◆ **RECORDS FOR PROCESSING**
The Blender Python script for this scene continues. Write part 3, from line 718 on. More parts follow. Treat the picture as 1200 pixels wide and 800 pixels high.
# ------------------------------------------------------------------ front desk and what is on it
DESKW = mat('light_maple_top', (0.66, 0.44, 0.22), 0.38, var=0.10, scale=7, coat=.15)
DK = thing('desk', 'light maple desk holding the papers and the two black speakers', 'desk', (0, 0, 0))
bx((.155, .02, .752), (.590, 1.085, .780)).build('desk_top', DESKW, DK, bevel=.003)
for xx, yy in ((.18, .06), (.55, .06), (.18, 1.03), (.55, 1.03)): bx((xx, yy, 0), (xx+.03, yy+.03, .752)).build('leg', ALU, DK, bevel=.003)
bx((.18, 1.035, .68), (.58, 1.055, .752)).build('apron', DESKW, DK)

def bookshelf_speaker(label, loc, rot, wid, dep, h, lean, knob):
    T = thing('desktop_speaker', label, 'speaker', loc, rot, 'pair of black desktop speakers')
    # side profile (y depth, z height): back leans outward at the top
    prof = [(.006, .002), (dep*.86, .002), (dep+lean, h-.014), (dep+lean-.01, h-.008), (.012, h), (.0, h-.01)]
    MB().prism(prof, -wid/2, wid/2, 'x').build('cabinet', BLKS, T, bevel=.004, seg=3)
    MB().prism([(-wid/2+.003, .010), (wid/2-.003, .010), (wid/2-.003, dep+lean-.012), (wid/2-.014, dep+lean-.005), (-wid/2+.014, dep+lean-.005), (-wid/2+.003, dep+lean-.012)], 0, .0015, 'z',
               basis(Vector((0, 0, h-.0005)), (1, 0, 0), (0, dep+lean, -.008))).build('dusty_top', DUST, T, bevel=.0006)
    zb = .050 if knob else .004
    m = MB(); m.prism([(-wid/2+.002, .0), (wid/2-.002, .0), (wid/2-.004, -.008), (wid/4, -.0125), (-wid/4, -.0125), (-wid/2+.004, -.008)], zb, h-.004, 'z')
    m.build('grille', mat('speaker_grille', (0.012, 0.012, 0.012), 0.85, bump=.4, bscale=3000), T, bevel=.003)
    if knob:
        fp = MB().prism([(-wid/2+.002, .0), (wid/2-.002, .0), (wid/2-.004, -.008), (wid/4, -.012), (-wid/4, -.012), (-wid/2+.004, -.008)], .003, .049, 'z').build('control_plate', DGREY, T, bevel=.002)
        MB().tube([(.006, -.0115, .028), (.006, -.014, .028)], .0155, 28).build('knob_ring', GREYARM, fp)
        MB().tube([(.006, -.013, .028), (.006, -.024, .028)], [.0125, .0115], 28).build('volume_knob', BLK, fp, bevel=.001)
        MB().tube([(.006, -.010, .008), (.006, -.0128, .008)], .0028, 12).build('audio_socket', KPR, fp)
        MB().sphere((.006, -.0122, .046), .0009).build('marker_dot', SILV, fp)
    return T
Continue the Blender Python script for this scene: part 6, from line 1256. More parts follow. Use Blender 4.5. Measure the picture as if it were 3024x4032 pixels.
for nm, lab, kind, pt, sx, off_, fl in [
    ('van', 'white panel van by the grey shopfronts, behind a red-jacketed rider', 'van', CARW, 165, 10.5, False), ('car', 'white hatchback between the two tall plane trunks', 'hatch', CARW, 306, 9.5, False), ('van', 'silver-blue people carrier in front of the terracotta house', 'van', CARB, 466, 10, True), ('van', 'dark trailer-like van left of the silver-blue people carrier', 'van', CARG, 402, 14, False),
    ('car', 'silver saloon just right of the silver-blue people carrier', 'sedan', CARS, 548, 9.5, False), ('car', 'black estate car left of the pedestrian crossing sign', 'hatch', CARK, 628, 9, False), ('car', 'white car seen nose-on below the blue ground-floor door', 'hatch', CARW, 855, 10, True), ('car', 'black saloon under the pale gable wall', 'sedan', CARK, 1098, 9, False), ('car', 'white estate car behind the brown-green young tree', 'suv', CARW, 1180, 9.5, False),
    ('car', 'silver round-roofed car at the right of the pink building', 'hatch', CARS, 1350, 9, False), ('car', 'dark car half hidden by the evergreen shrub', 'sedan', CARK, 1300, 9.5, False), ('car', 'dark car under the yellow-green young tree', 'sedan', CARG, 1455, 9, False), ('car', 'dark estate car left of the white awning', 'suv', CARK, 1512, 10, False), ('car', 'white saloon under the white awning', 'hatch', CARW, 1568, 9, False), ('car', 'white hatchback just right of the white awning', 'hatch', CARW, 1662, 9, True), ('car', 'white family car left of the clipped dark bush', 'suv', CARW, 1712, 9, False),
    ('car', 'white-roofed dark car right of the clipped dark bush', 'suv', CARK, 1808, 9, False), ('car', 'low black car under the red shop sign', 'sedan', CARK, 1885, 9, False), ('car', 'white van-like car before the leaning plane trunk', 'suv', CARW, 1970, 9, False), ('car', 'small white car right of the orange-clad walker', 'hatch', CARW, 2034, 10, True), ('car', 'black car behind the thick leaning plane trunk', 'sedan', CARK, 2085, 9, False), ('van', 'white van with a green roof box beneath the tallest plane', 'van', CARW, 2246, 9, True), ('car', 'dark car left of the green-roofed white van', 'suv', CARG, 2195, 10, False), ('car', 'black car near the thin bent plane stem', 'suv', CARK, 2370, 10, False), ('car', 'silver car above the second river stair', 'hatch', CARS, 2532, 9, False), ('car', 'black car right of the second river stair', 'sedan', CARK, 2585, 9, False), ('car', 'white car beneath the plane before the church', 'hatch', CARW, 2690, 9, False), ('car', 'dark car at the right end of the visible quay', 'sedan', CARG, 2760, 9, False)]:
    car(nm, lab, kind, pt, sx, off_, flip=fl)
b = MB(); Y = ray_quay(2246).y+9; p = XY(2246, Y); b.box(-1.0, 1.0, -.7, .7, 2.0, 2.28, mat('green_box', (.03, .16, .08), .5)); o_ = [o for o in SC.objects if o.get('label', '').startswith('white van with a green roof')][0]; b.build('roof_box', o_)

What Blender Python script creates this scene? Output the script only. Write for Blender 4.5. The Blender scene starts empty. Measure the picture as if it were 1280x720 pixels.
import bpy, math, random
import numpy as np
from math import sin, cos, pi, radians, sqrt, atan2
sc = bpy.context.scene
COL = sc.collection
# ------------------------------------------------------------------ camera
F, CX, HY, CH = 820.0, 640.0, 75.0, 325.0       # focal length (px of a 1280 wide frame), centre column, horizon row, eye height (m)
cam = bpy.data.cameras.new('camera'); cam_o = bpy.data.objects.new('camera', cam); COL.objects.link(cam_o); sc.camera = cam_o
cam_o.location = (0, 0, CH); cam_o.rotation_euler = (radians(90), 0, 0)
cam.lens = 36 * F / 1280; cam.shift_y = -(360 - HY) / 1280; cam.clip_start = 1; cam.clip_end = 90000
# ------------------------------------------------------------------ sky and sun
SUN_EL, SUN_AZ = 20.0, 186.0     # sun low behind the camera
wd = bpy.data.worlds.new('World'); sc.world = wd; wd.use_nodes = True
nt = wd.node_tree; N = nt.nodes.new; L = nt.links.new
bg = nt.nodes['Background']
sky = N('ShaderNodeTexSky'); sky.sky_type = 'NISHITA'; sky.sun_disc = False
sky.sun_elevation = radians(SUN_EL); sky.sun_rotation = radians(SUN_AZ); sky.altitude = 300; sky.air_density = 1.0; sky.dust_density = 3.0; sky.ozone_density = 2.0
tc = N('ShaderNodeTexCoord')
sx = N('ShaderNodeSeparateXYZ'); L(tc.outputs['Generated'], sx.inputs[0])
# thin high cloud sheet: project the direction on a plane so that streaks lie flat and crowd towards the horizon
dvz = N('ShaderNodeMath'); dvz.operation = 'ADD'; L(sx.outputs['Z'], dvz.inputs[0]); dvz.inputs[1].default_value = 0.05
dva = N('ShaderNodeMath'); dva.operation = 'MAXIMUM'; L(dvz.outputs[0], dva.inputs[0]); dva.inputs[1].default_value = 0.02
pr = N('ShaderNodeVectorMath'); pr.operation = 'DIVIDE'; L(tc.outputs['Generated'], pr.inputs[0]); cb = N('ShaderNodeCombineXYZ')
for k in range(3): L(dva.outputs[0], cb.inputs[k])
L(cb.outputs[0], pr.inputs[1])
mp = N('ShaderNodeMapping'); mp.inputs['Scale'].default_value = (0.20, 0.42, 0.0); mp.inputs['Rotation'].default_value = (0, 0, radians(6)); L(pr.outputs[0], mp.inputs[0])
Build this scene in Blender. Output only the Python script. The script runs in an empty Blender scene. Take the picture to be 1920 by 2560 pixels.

◆ **EXERCISE**
Read the entries and select each line where the word "high" is found.

◆ **ANSWER**
The Blender Python script for this scene continues. Write part 3, from line 718 on. More parts follow. Treat the picture as 1200 pixels wide and 800 pixels high.
# thin high cloud sheet: project the direction on a plane so that streaks lie flat and crowd towards the horizon